Mais le thème dominant de la couverture de la crise irakienne par les médias français a été la fissure qu'elle a occasionnée dans l'alliance dite «trans-atlantique», et ses implications pour l'avenir des relations entre l'Europe et l'Amérique.

Le directeur du Monde Jean-Marie Colombani a rédigé une chronique la semaine dernière sous le titre «Le défi américain». «La raison majeure de la coupure entre l'Amérique et une large part de l'opinion du "reste du monde"», a-t-il expliqué, est que l'Irak constitue «le premier point d'application de la doctrine américaine d'aujourdhui : faire en sorte que les États-Unis ne puissent être ni menacés ni même défiés; mettre à distance, à travers un gigantesque effort de défense et de recherche, tout rival potentiel.»

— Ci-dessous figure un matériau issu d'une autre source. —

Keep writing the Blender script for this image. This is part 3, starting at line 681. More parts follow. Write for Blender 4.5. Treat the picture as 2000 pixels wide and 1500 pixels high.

Pourtant, a poursuivi Colombani, «il faut être capable d'aller au-delà d'une simple réaction négative à l'attitude américaine Quelle est la doctrine stratégique que les Européens voudraient opposer à celle de la guerre préventive souhaitée par l'Amérique?»

Sa réponse? «Le siècle attend que du Vieux Continent émerge une puissance, pacifique, et non pacifiste, pleinement partenaire, et non satellite des États-Unis.»

Ce qu'envisage par là le directeur du Monde c'est l'émergence de l'Europe, la France y jouant un rôle majeur, en tant que contre-poids à l'hégémonie américaine. Une telle position, peu importe les intentions actuelles de Colombani, mène à des conséquences politiques qui n'ont rien de progressistes. Toute «doctrine stratégique» émanant de la bourgeoisie européenne aurait un caractère impérialiste. L'opposition actuelle du gouvernement Chirac à la fièvre guerrière américaine lui est dictée, non pas par un amour abstrait de la paix, mais par son évaluation des intérêts du capitalisme français. S'opposant à telle guerre particulière aujourd'hui, la bourgeoisie française est tout à fait capable de lancer ses propres guerres de conquête demain.

Reconnaître ce fait est une condition préalable indispensable au développement, par la classe ouvrière française et européenne, d'un mouvement véritablement indépendant et basé sur des principes contre l'impérialisme en tant que système mondial.